Bringing this very brief account up to date, innovative features under the present editor, Graham Hall, have included making one article per issue open access (as an ‘editor’s choice’ article), associating this with a short  video presentation by the authors, and encouraging themed issues. Alessia Cogo, the Reviews editor, has introduced new ‘Review Forum’ and ‘Authors respond’ features.

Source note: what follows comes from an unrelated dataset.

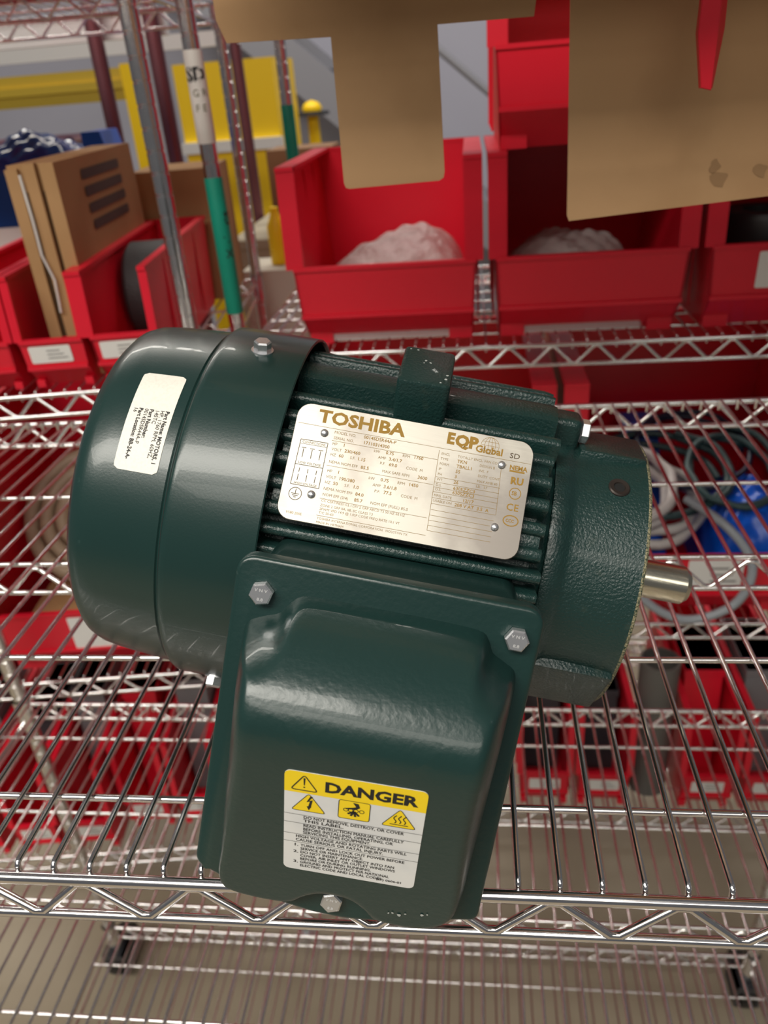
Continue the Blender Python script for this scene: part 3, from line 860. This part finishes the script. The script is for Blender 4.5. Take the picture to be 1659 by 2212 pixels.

The past 70 years – and especially the last three decades — have witnessed an explosion of interest in ELT around the world.  Throughout, ELT Journal has remained a major focal point for interested professionals and practitioners, maintaining and nurturing a continuous tradition of principled exploration, in which theorization relating to practical experience, much more than top-down application of background research or theory, has been at the centre of concern. Over the years, alongside the British Council and IATEFL, ELTJ has contributed immensely to the professional image of teaching English as a second or foreign language, providing a space for the serious reflection and, above all, the maintenance of quality on which any profession depends.

 

References

Hunter, D and Smith, R. 2012. ‘Unpackaging the past: “CLT” through ELTJ keywords’. ELT Journal 66/4: 430-439.  Online: https://eltj.oxfordjournals.org/content/66/4/430.full

Smith, R.C. 2007. ‘The origins of ELT Journal’. Online (Oxford University Press website): https://www.oxfordjournals.org/eltj/about.html

 

1 COMMENT

  1. Wow! Thanks Richard for such a wonderful succinct and informative history of ELT Journal. Feeling happy to learn that ELT Journal is recognising a lot of International Scholars in the recent days.